Kiro’s standard flow (Feature Specs) lets you place human approval checkpoints at each stage — requirements, design, tasks. On top of that, there’s Analyze Requirements, an official spec-review feature that flags logical inconsistencies, ambiguities, and gaps across your requirements. The product doesn’t just fix the spec first; it ships a stage for doubting the spec it just fixed.
But it’s optional. Kiro also has Quick Plan, a mode that generates requirements, design, and tasks in one pass with no approval gates — positioned, the docs say, for when you’re on familiar ground and want speed. So Kiro holds spec review as a feature and leaves whether to use it up to you.
My workflow doesn’t make it a choice. Once a spec is written, it goes through an adversarial subagent review before anything reaches implementation. In the last piece, that review turned up three Highs: a missing SSRF guard that passed yt-dlp’s external URLs straight into the next stage, a loose host check that matched youtube.com as a substring and would wave spoofed hosts through, and a regression that would treat video-less pages as videos and break existing behavior. All three were found at the spec stage, before a single line of code. A hole in a spec, caught before implementation, costs nothing but a spec edit.
Deciding whether to skip is already part of the review
Since a piece from a while back I’ve been writing that AI-written code is bottlenecked by review. In the last piece, the same thing held one level earlier, at the spec. The faster and more abundantly you can generate requirements, the further forward the bottleneck moves, into spec review. That jam lands in the same place whether you hand-crank or use the product. Analyze Requirements exists, I think, because the product side can see that bottleneck too.

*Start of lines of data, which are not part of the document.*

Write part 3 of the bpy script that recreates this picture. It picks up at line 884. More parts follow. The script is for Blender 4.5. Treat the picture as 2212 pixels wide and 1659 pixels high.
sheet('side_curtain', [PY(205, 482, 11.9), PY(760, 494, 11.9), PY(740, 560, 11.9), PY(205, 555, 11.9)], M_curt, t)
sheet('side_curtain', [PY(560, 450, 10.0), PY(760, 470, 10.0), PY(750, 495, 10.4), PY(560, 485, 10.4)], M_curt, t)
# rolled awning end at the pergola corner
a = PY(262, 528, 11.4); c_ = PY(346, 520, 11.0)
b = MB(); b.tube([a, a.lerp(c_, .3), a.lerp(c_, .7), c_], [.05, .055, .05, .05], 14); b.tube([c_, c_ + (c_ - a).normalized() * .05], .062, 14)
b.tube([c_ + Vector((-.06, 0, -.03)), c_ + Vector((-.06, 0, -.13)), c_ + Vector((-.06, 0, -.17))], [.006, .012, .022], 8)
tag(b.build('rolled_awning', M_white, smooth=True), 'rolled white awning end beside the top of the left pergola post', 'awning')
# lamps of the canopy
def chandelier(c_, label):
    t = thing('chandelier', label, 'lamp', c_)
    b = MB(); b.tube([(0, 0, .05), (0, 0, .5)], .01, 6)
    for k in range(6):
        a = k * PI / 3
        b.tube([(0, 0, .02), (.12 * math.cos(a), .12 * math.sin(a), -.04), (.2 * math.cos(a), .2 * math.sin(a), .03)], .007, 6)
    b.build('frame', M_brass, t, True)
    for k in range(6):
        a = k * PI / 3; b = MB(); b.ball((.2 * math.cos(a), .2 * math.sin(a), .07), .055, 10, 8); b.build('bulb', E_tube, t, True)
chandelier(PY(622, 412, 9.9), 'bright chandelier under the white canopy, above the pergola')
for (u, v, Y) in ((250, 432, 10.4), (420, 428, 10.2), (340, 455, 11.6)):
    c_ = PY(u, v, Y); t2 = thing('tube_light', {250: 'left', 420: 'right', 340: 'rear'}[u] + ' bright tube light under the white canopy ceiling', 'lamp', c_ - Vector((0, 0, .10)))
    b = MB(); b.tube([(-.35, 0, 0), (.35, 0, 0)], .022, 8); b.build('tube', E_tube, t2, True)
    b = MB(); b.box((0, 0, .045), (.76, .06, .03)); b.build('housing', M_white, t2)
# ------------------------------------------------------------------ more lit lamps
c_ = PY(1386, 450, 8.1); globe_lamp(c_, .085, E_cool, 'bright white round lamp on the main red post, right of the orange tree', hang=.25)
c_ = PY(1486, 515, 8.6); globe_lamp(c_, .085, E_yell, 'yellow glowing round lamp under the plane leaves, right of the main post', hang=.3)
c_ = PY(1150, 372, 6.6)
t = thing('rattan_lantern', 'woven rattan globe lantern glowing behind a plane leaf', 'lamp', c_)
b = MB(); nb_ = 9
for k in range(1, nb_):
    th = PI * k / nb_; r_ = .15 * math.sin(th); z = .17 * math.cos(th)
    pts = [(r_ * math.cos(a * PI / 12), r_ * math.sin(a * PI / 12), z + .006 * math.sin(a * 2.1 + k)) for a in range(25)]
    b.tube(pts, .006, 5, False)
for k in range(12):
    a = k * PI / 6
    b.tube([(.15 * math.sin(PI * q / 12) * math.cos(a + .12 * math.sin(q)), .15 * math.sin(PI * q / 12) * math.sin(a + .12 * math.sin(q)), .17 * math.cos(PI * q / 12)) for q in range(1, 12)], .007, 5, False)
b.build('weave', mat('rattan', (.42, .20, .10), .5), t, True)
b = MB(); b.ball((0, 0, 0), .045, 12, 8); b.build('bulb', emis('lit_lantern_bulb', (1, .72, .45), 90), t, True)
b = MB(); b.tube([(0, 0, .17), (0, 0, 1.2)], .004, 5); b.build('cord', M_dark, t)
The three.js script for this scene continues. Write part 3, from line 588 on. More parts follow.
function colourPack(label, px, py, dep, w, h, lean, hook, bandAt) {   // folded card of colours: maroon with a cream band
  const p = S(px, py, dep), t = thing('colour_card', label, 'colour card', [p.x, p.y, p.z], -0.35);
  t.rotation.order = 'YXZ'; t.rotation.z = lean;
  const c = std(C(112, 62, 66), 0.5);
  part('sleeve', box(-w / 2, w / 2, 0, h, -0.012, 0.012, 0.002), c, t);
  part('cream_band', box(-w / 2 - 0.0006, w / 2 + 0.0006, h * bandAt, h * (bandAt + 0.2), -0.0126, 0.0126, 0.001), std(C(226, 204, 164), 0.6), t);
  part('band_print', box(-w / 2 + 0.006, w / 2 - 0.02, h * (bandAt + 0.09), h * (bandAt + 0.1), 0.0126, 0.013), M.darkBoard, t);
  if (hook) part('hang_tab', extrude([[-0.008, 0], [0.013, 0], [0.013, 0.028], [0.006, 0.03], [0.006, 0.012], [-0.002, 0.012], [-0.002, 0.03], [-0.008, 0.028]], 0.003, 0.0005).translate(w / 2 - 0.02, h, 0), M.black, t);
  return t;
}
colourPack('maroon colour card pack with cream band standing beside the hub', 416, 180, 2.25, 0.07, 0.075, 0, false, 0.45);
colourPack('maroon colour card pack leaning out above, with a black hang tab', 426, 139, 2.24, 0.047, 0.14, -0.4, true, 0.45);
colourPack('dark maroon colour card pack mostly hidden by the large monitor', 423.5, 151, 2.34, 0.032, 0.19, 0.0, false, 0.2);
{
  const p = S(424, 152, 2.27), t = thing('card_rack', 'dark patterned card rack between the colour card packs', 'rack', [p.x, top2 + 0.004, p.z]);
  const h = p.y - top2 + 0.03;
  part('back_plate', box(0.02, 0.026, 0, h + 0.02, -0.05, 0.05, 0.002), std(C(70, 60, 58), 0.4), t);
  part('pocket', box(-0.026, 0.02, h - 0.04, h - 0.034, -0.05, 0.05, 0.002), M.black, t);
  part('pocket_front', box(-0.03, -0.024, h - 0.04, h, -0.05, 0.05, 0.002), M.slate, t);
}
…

Same spec review, different angle of attack, though. Analyze Requirements cross-checks requirements against each other — contradictions, ambiguities, gaps. The adversarial review I run reads the spec from the breaker’s side. A missing SSRF guard registers as a gap only when you read the spec asking how an attacker would use the URLs yt-dlp returns.
Skipping the review isn’t wrong in itself. The docs say as much: for a well-understood feature where you trust Kiro’s output, speed-first Quick Plan is fine. A path you’ve walked many times doesn’t need the same weight of review every single time.
The reason my workflow still has no such option: judging whether a spec is safe to skip requires reading the spec. Whether it’s well-understood, whether the output deserves trust — you can only say after looking. That judgment is already doing part of the review you meant to skip. Cheaper, then, to throw the judgment away and run the review every time. However many specs in, there’s no room left to waver.
Side by side
| Kiro’s spec review (Analyze Requirements) | My spec workflow (adversarial review) | |
|---|---|---|
| Whether it runs | Developer’s call each time (Quick Plan skips it) | Every time. No skip option |
| Angle of attack | Consistency check across requirements (contradictions, ambiguity, gaps) | Attacks the spec from the breaker’s side (caught the missing SSRF guard) |
| What happens to holes | If not selected, they carry over into implementation | Pinned down and fixed before implementation (3 Highs, zero rework) |
Closing
Watching Kiro get called the third development methodology, I’d say that in the war of ideas, the spec-first side won. The antithesis to vibe coding became a product and reached production. Even the jam — spec review becoming the bottleneck — was already visible from the product side. The thing that missed was my own assumption that they were selling speed by skipping review.
But having the feature and running it every time are different things. The faster requirements pour out, the more attractive the detour of skipping review becomes. What my hand-cranked workflow actually does is wall that detour off from the inside. The bottleneck sits in the same place; what differs is what you do about it. That, it turned out, was the whole story.